### Given request
Please quote exactly the opening lines of the data, from the first line to the one where "yb(s, s+w, -0.9" appears.

### Supplied information
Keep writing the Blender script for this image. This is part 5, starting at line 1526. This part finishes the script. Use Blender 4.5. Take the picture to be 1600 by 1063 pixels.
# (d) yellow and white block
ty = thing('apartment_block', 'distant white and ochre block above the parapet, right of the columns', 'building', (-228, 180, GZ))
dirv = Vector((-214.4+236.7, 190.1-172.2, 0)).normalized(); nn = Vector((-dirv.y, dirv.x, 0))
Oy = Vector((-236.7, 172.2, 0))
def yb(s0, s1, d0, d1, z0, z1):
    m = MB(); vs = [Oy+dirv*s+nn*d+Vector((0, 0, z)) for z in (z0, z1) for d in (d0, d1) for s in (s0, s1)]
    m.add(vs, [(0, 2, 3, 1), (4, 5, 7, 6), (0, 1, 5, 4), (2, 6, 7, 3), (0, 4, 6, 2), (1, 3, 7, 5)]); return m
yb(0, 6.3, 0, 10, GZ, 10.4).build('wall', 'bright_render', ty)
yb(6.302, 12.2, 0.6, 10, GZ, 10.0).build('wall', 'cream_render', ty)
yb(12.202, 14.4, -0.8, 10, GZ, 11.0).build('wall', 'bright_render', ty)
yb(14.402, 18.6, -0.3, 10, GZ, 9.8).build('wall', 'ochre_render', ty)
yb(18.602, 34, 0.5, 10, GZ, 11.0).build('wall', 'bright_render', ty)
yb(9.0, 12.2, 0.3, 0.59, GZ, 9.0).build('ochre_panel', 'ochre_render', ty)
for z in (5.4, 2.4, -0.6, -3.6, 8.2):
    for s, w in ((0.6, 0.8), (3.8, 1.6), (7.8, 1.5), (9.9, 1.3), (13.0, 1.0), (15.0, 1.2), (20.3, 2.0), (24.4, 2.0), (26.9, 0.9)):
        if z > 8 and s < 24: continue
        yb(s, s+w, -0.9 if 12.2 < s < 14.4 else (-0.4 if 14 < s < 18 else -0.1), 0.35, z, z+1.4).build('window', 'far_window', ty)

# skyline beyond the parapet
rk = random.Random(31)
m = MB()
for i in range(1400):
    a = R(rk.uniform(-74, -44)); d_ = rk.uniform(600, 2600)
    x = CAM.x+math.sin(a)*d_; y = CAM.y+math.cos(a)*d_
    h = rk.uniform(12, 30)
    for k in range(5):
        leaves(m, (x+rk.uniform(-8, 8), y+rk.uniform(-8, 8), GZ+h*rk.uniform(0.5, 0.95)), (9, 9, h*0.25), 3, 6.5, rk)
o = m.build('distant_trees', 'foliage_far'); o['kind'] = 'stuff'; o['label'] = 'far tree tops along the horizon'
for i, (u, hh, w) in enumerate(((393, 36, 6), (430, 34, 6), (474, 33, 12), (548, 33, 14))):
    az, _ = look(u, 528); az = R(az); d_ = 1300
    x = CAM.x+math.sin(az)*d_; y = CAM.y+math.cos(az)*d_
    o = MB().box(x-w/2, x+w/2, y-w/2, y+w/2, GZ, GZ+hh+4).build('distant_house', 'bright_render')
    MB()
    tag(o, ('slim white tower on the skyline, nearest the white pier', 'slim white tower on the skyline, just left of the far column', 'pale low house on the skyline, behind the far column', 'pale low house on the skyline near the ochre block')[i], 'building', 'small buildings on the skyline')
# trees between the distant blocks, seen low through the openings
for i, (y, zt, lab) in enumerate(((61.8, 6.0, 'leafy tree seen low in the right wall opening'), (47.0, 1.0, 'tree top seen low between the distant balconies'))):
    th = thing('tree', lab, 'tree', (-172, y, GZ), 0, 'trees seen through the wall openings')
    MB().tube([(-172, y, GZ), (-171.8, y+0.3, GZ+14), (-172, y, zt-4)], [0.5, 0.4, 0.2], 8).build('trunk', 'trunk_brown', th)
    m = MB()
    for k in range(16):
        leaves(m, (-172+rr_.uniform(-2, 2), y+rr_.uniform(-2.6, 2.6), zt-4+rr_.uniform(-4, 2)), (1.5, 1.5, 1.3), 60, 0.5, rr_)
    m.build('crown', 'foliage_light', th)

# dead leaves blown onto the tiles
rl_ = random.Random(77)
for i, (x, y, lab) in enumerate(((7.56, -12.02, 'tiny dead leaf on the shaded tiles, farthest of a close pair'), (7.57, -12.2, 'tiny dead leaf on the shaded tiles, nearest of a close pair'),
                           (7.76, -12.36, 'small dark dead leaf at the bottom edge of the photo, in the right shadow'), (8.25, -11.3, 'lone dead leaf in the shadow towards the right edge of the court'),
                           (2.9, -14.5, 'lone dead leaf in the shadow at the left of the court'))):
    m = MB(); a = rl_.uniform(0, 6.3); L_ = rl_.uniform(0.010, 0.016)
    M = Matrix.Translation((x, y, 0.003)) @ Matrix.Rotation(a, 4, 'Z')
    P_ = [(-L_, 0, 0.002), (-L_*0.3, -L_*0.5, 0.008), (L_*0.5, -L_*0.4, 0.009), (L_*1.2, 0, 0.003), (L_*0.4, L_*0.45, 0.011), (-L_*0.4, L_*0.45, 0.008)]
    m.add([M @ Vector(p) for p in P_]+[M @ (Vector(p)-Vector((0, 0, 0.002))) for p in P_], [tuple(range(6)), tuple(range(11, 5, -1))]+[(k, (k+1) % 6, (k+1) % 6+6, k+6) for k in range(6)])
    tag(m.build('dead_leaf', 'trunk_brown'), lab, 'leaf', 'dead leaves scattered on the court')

### Solution below
Keep writing the Blender script for this image. This is part 5, starting at line 1526. This part finishes the script. Use Blender 4.5. Take the picture to be 1600 by 1063 pixels.
# (d) yellow and white block
ty = thing('apartment_block', 'distant white and ochre block above the parapet, right of the columns', 'building', (-228, 180, GZ))
dirv = Vector((-214.4+236.7, 190.1-172.2, 0)).normalized(); nn = Vector((-dirv.y, dirv.x, 0))
Oy = Vector((-236.7, 172.2, 0))
def yb(s0, s1, d0, d1, z0, z1):
    m = MB(); vs = [Oy+dirv*s+nn*d+Vector((0, 0, z)) for z in (z0, z1) for d in (d0, d1) for s in (s0, s1)]
    m.add(vs, [(0, 2, 3, 1), (4, 5, 7, 6), (0, 1, 5, 4), (2, 6, 7, 3), (0, 4, 6, 2), (1, 3, 7, 5)]); return m
yb(0, 6.3, 0, 10, GZ, 10.4).build('wall', 'bright_render', ty)
yb(6.302, 12.2, 0.6, 10, GZ, 10.0).build('wall', 'cream_render', ty)
yb(12.202, 14.4, -0.8, 10, GZ, 11.0).build('wall', 'bright_render', ty)
yb(14.402, 18.6, -0.3, 10, GZ, 9.8).build('wall', 'ochre_render', ty)
yb(18.602, 34, 0.5, 10, GZ, 11.0).build('wall', 'bright_render', ty)
yb(9.0, 12.2, 0.3, 0.59, GZ, 9.0).build('ochre_panel', 'ochre_render', ty)
for z in (5.4, 2.4, -0.6, -3.6, 8.2):
    for s, w in ((0.6, 0.8), (3.8, 1.6), (7.8, 1.5), (9.9, 1.3), (13.0, 1.0), (15.0, 1.2), (20.3, 2.0), (24.4, 2.0), (26.9, 0.9)):
        if z > 8 and s < 24: continue
        yb(s, s+w, -0.9 if 12.2 < s < 14.4 else (-0.4 if 14 < s < 18 else -0.1), 0.35, z, z+1.4).build('window', 'far_window', ty)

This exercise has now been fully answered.